2016-12-30 06:35:46 | 映画評
タキさんの押しつけ読書感想
『おかしなジパング図版帖』


この春(2016年4月)に逝ってしまった滝川浩一君を偲びつつ


 これは悪友の映画評論家・滝川浩一が個人的に流している読書感想ですが、もったいないので転載したものです


 好きなんですよねぇ……この類の本。

 本書は1669年、オランダ人モンタヌスが著した『日本誌』の挿し絵を中心に『ファンタジー アイランド ジパング』がどう描かれたのか……というビジュアル本です。
 とはいえ、モンタヌス自身は訪日した事が無く、フリシウスの『江戸参府日記』を基に、当時ヨーロッパで流行していた未知の地への旅行記を出版した。
 ヨーロッパ人の日本発見が1500年台 フロイスの『日本史』やリンスホーテン、カロンなど先行する出版は割と多いが モンタヌスの画期的な点は90以上の新しい挿し絵で紹介した事にある。
 ただ、前述のように彼自身は来日経験無し、報告書からの書き起こしで 文章そのものにも勘違い、誤り、中には「妄想」もある。 挿し絵職人はそれの又聞きで描く訳だから……こりゃあ一体どこの国? いや、そもそも地球上のどこかかい? ってな挿し絵のオンパレード。
 それでも、当時の知りうる限りの情報・資料を基に、最もリアルな日本を描こうとしたのであって まさに海の彼方にワンダーランド・ニッポンがあったのである。

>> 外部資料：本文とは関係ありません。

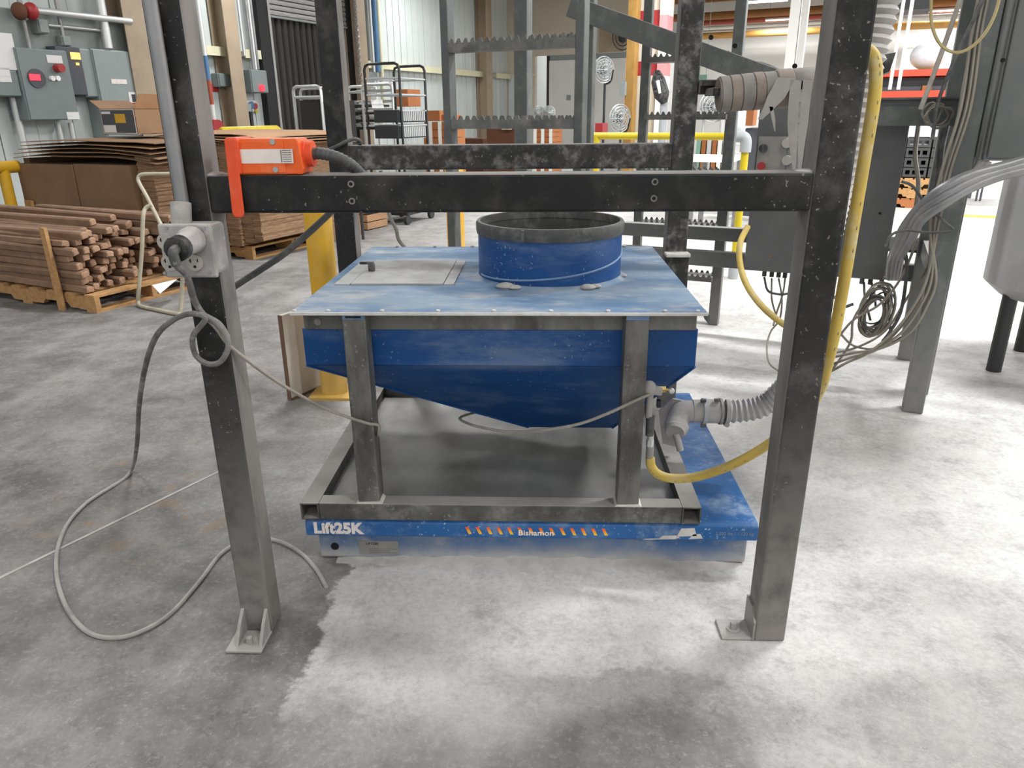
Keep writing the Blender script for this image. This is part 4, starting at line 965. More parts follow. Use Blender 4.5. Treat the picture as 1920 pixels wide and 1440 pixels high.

 今の私たちからすれば極めてユーモラスな図版の連続、当時の日本人が目にしてもぶっ飛んだであろう事は間違いない。
 どのような絵なのか、とても口では説明出来ない。今なら平積みしている本屋もあるので立ち見をオススメいたします。
 マルコポーロ以来、東方に黄金の国・ジパングが有ると考えられたが、17世紀当時 ニッポンとジパングは分けて考えられたらしい。日本はすでに金輸出国では無くなっていて、ジパングを信じる人々は さらに東方に存在すると考えられたらしい。
 マルコポーロの『黄金の国・ジパング』は中国人からの聞き取りで、例えば奥州藤原と宋との貿易話が伝わったとも考えられる。中尊寺・金色堂やまだあたらしい金銅仏を見れば いかにも黄金の国に違いない。これが伝言ゲームに乗っかって、最後にマルコポーロが聞いたなら、さてもいかなる話になっていたやら……タイムマシンができたなら、是非とも一緒に聞いてみたい会話の一つです。
 時代はモンタヌスから200年以上、外国人には門戸を閉じたため、図版に現れる日本はシーボルトまで封印される。シーボルトの図版はリアルではあるが どこか陰鬱であり、ここに『幻のワンダーランド・ニッポン』は姿を消す。
 著者はこれを指して「日本は二度発見された」と書いています。これは政治、軍事、文化等 対ヨーロッパの歴史の中で必ず言われる表現で、何を取っても日本はワンダーランドだったのでしょうね。まぁ、未だに理解されない部分もありますから… さて、次はどこを発見してくれるんでしょうね。